>> Start Raw records

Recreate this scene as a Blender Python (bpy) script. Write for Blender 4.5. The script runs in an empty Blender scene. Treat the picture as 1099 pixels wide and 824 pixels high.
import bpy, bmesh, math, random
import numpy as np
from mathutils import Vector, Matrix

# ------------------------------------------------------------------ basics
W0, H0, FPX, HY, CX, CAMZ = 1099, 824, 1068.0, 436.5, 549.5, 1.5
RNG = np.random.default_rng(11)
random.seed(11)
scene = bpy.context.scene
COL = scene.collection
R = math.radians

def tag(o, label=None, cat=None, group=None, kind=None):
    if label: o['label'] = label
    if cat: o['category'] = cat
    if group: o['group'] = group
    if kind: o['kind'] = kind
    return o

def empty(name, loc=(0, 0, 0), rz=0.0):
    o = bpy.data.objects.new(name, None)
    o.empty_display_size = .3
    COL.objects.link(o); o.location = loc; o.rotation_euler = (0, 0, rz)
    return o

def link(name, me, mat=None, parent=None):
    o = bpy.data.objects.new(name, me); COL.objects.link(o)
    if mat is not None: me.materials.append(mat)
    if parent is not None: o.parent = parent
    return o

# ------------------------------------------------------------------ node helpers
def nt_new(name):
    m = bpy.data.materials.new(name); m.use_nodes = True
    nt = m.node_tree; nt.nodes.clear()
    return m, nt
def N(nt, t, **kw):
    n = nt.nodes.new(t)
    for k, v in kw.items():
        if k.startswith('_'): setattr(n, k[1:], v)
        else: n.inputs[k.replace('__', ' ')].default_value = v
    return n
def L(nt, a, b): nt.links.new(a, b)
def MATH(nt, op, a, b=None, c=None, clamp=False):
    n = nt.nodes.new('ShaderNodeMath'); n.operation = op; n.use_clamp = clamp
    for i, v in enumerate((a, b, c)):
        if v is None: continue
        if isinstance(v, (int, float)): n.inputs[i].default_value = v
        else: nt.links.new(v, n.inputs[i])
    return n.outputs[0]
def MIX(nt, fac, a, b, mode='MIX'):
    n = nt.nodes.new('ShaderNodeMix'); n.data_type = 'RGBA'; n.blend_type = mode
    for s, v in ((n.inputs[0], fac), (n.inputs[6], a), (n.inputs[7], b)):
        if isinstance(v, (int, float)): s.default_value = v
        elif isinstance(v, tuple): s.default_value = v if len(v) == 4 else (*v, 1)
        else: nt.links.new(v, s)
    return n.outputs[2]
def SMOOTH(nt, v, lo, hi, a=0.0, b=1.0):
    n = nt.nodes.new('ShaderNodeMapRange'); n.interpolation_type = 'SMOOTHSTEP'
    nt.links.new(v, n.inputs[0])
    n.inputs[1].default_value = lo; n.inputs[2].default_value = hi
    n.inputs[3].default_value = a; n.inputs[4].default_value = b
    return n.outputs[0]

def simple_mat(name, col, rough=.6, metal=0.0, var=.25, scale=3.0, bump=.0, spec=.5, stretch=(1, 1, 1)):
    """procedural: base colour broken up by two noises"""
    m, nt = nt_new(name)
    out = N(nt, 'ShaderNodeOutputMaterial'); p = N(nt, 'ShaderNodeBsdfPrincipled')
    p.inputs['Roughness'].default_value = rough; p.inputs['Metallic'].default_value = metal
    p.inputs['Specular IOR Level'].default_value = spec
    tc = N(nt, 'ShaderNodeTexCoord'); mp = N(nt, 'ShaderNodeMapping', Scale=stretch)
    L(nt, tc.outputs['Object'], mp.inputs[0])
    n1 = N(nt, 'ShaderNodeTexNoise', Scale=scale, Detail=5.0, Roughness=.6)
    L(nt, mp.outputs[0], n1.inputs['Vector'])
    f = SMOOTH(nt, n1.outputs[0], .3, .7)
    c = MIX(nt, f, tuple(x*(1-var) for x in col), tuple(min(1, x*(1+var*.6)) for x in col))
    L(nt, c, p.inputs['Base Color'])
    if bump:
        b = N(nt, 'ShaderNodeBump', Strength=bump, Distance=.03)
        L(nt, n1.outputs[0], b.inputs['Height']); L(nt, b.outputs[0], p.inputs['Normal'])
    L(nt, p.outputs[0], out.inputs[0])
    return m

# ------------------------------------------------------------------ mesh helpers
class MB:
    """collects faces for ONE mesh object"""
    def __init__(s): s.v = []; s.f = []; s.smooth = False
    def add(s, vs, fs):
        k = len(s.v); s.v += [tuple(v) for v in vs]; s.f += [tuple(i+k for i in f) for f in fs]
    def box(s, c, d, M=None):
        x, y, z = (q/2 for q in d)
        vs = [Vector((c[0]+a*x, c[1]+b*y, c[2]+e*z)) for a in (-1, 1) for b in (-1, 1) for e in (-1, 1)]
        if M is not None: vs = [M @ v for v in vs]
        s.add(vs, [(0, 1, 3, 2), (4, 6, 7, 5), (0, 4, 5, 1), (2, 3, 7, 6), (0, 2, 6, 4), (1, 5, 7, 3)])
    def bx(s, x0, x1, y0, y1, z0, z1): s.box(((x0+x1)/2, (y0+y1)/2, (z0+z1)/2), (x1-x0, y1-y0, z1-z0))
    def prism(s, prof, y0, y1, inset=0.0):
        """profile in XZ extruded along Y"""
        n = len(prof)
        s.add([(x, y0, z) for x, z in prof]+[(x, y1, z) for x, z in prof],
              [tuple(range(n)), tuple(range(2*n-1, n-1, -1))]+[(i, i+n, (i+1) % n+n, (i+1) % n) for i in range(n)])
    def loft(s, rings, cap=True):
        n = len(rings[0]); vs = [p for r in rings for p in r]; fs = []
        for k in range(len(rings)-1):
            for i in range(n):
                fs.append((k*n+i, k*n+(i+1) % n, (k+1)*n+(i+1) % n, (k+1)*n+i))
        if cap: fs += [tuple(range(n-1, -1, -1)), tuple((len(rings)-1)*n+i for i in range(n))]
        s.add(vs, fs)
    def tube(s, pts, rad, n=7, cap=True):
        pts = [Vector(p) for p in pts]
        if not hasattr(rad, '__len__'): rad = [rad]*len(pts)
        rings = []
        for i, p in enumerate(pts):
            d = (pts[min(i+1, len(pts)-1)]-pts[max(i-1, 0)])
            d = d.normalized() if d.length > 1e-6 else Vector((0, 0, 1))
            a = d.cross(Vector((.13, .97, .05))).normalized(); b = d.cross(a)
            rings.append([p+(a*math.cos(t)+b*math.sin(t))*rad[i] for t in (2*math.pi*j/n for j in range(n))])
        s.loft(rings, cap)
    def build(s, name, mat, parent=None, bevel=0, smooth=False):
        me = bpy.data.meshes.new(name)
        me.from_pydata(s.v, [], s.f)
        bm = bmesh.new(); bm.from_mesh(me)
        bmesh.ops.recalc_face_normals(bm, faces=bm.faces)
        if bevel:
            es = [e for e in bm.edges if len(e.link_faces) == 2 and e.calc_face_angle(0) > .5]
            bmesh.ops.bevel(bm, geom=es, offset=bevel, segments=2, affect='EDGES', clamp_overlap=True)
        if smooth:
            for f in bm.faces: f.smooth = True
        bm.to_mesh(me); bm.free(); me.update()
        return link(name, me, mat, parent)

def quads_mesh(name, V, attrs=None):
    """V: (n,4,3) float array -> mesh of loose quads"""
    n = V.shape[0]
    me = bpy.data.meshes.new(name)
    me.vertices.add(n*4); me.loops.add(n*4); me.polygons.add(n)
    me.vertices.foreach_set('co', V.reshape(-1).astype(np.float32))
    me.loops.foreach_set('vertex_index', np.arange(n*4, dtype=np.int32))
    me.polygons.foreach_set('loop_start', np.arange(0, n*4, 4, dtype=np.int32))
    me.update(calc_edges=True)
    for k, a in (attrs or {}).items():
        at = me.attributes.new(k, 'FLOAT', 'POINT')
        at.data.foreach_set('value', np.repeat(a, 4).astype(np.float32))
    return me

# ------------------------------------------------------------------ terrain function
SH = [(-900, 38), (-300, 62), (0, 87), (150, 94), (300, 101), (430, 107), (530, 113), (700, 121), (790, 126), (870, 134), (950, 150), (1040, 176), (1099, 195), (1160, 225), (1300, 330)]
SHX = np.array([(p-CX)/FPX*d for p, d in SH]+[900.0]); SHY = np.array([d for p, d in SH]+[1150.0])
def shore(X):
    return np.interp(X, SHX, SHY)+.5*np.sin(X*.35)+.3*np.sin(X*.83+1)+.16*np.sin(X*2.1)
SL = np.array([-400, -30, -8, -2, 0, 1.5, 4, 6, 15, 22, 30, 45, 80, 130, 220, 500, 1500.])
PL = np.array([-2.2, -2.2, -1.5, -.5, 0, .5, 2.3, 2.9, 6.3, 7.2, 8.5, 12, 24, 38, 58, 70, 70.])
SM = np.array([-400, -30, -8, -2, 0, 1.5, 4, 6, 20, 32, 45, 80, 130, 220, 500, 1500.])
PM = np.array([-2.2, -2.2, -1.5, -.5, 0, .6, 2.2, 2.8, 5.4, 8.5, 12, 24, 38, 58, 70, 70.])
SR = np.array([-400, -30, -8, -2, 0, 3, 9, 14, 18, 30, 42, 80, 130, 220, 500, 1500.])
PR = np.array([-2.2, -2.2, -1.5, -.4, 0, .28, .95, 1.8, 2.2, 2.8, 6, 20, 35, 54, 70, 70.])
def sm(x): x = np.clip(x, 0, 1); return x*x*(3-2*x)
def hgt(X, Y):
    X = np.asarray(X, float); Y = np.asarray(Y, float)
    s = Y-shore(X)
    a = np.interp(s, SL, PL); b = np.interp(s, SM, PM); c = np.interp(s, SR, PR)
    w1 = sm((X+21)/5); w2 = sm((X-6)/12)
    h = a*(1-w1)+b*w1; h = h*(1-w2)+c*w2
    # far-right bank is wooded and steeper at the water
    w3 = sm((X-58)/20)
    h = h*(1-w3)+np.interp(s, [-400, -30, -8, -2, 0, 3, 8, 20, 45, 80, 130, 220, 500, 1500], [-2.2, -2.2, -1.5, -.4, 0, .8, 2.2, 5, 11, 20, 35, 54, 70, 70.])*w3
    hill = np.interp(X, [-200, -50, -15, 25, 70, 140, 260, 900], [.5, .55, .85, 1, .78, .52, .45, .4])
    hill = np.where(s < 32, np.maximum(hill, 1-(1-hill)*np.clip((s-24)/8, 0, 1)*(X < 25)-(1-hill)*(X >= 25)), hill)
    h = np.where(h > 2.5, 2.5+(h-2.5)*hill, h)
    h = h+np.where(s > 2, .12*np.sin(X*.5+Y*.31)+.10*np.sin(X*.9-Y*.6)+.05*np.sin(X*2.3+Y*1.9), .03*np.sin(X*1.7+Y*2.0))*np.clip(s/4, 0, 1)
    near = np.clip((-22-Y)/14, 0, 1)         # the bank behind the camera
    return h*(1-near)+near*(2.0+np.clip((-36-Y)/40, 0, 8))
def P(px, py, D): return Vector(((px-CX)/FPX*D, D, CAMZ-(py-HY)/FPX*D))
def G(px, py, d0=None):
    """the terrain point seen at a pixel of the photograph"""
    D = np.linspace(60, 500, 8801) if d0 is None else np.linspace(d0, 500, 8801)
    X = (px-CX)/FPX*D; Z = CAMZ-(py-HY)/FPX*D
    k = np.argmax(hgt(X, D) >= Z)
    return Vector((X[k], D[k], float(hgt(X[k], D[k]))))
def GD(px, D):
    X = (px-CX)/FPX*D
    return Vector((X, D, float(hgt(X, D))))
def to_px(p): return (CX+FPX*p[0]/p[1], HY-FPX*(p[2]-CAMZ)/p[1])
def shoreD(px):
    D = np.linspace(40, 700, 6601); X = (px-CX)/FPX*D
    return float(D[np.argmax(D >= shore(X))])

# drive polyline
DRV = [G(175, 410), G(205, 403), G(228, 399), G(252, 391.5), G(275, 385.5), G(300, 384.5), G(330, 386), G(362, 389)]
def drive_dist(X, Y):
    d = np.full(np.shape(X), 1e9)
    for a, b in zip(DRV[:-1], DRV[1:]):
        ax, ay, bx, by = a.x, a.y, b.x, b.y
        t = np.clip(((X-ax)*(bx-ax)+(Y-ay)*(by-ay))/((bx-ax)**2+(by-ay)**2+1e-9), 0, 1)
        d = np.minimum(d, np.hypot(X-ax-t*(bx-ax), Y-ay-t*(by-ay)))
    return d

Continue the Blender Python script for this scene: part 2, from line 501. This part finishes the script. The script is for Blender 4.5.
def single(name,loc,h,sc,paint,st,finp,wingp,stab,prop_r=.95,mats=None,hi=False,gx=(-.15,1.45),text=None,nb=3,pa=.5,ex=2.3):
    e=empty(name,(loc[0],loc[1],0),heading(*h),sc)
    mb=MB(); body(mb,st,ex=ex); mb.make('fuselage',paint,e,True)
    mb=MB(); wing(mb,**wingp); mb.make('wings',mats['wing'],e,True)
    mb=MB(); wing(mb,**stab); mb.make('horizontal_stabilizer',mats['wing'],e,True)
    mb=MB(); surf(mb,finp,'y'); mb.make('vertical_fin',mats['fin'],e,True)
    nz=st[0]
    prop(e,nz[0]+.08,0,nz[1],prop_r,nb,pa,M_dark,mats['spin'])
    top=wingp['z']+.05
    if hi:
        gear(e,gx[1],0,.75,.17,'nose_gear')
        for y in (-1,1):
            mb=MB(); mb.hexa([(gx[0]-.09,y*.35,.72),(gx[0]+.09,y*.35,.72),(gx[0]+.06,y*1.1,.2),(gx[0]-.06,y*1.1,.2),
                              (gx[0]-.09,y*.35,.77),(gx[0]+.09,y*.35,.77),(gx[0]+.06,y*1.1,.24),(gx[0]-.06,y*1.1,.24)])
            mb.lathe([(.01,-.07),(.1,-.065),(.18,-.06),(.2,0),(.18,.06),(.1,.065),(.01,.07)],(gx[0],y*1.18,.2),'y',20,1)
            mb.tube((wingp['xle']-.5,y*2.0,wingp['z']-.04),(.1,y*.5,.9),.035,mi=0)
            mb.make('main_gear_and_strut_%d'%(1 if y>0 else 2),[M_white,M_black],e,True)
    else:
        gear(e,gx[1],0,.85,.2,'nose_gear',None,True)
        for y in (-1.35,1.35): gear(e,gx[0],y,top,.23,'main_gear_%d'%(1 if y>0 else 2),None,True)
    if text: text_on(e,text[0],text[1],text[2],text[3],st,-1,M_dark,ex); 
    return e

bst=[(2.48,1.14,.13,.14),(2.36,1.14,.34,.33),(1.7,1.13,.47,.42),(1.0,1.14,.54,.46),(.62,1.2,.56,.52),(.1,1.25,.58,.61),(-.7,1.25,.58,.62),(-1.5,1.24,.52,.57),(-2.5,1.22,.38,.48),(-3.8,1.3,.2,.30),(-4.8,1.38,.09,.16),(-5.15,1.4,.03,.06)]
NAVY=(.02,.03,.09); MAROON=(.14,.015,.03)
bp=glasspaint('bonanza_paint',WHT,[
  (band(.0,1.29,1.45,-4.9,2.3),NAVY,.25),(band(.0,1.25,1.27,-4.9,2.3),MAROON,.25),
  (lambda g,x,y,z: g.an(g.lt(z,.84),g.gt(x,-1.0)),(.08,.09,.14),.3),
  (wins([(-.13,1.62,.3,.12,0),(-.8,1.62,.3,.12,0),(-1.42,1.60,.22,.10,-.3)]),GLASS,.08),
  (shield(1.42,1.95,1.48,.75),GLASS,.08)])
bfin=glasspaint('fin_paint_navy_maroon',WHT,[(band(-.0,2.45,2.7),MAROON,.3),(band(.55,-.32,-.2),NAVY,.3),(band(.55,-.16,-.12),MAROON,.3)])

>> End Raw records

● **Required work**:
The lines from the first of the entries through the line holding "R = math.radians" are to be restated word for word, and no others.

● **Task output**:
Recreate this scene as a Blender Python (bpy) script. Write for Blender 4.5. The script runs in an empty Blender scene. Treat the picture as 1099 pixels wide and 824 pixels high.
import bpy, bmesh, math, random
import numpy as np
from mathutils import Vector, Matrix

# ------------------------------------------------------------------ basics
W0, H0, FPX, HY, CX, CAMZ = 1099, 824, 1068.0, 436.5, 549.5, 1.5
RNG = np.random.default_rng(11)
random.seed(11)
scene = bpy.context.scene
COL = scene.collection
R = math.radians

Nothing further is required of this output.